Gong approached this puzzle by studying the factors that control one of the Bight’s key oceanographic features—the “shelfbreak front.” This fluctuating boundary separates the relatively fresh and cold waters of the continental shelf, highly influenced by river input, from the warmer, saltier waters seaward of the continental slope.
“The front is a complex, three-dimensional feature,” says Gong. “Its shape and structure change both seasonally—with major shifts between summer and winter—and to a lesser degree every few days to weeks.” His research reveals that these changes are driven by winds, the oceanic pressure gradient, movement of a sub-surface “cold pool,” and the influence of eddies and rings that spin off the Gulf Stream.

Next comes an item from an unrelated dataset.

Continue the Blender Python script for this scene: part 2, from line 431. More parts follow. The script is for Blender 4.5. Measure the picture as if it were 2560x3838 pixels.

Gong says that the eddies—along with tropical storms and nor’easters—may help explain the Bight’s unbalanced salt budget. “Eddies or rings can bring warm, salty water masses into the Bight,” he explains. “Storms can then help entrain the salt from these intrusions onto the shelf. All these processes—shifts in the front, eddies, and storms—have implications for cross-shelf exchange and its effects on plankton and larvae and fish.”Future studies
At VIMS, Gong plans to approach his studies of the Mid-Atlantic Bight from both directions—the deep sea and shallow estuaries like Chesapeake Bay.
“I’d really like to look at submarine canyons,” says Gong. “Studies from the West Coast suggest that canyons play a big role in facilitating the exchange of materials, organisms, and nutrients across the shelf break.” He has already submitted a proposal to the National Science Foundation to place gliders and moorings near the Hudson Canyon, off Long Island, and has eyes on the Norfolk Canyon off Virginia as well.
As for Chesapeake Bay, Gong hypothesizes that warm water from Gulf Stream eddies and rings can occasionally move towards the Bay mouth, and wonders how that might affect the Bay and its marine life. “There are some interesting questions to be explored,” he says. “I plan to design some studies to focus on this coupling between the slope, the shelf, and the estuary.”
Gong plans to study Chesapeake Bay and Virginia’s coastal ocean from yet another angle as well—that of a sailor. “Sailing is still my passion,” he says, “and I hope to do more of it here in Virginia.”